L’alimentation, l’eau et les bâtiments
L’enquête a également investigué l’importance des chaînes de valeur des produits. C’est celle de l’alimentation, de l’eau et des nutriments qui se place sur la première marche du podium. En deuxième position, se trouve celle de la construction et des bâtiments.
« La construction circulaire est un thème majeur de l’économie circulaire depuis plusieurs années, car elle est responsable d’une grande partie de notre consommation en matériaux et en énergie. Le nouveau n’est plus la règle, remettre en question la nécessité même de construire du neuf est au centre des préoccupations. Utiliser les bâtiments existants de manière plus efficace, ou encore de réutiliser les matériaux deviennent une évidence incontournable», analyse Benoit Ruysschaert.
Montrer l’exemple
Il a aussi été demandé aux répondants d’évaluer l’importance de 8 instruments politiques bénéfiques pour l’économie circulaire. En tant qu’organisations publiques, élues par les citoyens et utilisant des fonds publics, le rôle qui s’est révélé le plus important à leurs yeux est celui de montrer l’exemple.
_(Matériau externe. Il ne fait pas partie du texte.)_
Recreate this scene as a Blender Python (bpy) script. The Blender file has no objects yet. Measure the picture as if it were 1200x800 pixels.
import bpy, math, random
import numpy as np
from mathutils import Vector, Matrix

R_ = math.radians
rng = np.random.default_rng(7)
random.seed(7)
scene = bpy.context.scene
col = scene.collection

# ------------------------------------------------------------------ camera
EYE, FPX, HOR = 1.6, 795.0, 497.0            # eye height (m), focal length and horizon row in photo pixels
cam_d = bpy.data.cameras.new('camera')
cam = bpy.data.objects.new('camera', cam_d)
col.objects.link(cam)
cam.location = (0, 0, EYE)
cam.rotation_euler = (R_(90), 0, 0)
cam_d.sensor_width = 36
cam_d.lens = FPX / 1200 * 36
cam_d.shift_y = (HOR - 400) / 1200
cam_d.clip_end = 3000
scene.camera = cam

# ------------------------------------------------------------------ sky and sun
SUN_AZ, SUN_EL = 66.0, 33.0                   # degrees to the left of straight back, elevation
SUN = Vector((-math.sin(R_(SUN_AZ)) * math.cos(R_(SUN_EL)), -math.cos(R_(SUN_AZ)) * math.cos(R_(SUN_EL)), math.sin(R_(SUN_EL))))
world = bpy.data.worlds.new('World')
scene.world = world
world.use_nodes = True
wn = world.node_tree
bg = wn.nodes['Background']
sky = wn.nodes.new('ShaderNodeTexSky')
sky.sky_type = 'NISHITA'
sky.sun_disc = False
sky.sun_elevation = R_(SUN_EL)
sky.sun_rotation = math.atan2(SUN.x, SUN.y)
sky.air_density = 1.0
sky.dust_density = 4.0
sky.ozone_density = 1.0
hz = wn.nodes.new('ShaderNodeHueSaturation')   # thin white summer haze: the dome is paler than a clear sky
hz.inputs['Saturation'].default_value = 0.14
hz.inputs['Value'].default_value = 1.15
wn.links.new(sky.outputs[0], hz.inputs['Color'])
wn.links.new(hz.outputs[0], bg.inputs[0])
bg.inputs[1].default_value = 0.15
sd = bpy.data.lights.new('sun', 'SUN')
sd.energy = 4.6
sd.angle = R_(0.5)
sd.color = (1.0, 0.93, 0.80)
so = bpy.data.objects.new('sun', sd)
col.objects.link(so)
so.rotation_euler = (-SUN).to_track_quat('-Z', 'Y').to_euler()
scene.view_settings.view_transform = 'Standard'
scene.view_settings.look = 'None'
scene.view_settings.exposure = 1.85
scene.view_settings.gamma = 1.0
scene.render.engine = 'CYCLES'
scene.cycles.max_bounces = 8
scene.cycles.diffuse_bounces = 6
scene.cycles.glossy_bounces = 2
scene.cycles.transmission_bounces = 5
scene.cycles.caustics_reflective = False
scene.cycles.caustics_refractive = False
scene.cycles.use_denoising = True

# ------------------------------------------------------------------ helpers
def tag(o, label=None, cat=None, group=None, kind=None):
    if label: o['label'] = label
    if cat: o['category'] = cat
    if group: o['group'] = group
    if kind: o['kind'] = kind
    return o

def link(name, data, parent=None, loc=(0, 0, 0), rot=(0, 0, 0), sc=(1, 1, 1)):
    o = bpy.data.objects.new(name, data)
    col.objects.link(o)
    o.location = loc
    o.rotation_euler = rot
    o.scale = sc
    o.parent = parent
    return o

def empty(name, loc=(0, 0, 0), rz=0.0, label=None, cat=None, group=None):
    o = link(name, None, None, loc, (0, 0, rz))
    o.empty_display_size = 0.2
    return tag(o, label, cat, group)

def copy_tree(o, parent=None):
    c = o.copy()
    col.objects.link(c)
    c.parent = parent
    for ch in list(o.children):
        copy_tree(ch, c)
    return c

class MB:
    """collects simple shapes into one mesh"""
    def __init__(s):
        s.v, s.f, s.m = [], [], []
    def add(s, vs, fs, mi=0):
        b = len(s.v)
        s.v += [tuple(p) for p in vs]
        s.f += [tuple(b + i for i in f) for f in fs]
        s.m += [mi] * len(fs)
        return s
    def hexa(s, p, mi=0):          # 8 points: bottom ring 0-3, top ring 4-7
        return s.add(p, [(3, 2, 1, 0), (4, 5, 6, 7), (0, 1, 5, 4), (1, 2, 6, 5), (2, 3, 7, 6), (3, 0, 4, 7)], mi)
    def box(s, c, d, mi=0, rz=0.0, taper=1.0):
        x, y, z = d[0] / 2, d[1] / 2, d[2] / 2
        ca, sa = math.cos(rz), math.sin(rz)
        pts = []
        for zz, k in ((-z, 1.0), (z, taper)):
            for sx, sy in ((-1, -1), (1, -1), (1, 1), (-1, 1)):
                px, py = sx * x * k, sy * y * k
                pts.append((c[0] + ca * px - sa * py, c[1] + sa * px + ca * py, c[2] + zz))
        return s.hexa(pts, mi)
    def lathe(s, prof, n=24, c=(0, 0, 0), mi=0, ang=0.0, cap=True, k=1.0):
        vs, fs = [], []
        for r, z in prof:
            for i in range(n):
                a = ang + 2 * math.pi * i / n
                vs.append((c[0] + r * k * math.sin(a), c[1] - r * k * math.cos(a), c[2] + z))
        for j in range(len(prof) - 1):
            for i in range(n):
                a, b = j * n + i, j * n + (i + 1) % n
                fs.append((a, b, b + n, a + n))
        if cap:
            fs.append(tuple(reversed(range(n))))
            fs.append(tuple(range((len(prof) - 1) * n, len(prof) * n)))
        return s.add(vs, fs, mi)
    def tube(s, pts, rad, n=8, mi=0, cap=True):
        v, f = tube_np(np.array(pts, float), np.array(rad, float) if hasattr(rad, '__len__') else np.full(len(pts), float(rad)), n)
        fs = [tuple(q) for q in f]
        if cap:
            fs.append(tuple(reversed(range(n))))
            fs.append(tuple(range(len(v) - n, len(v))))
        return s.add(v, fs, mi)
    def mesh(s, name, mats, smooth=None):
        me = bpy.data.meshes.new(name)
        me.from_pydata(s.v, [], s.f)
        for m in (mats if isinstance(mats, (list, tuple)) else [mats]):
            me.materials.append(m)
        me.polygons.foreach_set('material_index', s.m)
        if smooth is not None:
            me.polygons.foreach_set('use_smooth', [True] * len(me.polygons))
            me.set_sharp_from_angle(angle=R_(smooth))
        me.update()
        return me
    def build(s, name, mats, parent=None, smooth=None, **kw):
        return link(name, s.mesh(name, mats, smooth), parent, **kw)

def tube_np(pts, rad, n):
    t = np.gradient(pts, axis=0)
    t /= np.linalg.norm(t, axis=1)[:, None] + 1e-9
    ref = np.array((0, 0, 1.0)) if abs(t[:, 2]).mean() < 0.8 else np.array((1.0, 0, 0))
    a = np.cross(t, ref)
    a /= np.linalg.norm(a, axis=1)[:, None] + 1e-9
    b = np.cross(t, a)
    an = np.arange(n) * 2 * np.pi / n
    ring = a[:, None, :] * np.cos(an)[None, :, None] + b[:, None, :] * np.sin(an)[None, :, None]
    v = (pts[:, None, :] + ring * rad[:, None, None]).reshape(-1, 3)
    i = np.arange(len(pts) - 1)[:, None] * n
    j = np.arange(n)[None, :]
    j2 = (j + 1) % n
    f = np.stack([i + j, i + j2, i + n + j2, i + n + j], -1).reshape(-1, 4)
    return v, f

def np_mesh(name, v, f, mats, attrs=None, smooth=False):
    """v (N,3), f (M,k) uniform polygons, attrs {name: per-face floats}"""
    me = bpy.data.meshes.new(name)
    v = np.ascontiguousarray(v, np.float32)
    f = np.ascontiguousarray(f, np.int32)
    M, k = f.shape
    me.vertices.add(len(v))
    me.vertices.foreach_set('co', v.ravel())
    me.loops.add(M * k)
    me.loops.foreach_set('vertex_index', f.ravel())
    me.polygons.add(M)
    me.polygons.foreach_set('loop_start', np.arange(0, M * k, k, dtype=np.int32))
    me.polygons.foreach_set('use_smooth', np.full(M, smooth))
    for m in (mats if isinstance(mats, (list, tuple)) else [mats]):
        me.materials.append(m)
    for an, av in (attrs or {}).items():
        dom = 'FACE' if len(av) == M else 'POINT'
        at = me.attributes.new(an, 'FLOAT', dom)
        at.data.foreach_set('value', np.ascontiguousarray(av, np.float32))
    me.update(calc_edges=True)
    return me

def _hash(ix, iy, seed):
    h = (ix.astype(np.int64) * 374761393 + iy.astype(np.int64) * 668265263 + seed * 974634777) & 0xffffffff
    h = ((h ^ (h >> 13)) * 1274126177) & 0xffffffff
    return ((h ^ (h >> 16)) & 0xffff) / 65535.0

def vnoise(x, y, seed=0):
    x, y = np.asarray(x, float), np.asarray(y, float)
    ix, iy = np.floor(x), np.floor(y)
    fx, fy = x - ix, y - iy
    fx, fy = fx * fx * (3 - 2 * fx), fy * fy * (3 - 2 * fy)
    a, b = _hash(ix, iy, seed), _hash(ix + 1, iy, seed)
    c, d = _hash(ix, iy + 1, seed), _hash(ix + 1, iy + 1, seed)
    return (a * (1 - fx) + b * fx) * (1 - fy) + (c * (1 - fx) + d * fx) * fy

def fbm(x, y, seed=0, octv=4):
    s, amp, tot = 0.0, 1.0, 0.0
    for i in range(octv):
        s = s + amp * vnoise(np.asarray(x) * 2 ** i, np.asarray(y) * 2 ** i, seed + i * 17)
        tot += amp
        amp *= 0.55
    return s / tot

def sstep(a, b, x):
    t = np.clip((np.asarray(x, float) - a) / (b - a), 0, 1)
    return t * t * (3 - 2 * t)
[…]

Notamment en intégrant ses principes dans leurs propres processus de fonctionnement et de passation de marchés publics.
« Compte tenu de l’importance des bâtiments, les gouvernements locaux se doivent également de réfléchir à l’utilisation et à la gestion circulaires de leur propre patrimoine. En outre, les instruments politiques non contraignants ont également été jugés très importants, tels que l’octroi de fonds pour stimuler la circularité ainsi que pour informer et sensibiliser le public. »
Soutenir et collaborer
Malgré ces bonnes intentions, un soutien est nécessaire pour surmonter les obstacles rencontrés par les communes. « Le plus important est celui lié au manque de financement, suivi d’un manque de connaissances et de sensibilisation à l’économie circulaire. Ces obstacles sont interdépendants. Par exemple, le soutien politique est nécessaire pour obtenir plus de financements, et avec ces financements, les connaissances peuvent être améliorées grâce à la formation ou au recrutement d’experts », analyse le chercheur.
« Aussi, il faut pointer que le succès de sa mise en œuvre implique que les communes travaillent en étroite collaboration avec leurs parties prenantes. A savoir les entreprises, les écoles, les centres de recherche, les organisations à but non lucratif et les citoyens. Et ce, afin de s’assurer que les solutions circulaires mises en place soient soutenues par tout l’écosystème communal. »
« Depuis la fin de l’année 2022, date à laquelle cette enquête a été menée, la transition circulaire s’est poursuivie. Par exemple, des villes comme Liège et Hasselt ont signé la Circular Cities Declaration. A Bruxelles, le hub Circlemade a été créé. Au niveau régional, Circular Wallonia et Circular Flanders ont lancé de nombreuses initiatives pour promouvoir l’économie circulaire. Cependant, il reste encore beaucoup à accomplir. Et la nouvelle législature sera cruciale pour permettre la poursuite de la mise en œuvre de l’économie circulaire et ainsi atteindre les objectifs de développement durable et climatiques », conclut Benoit Ruysschaert.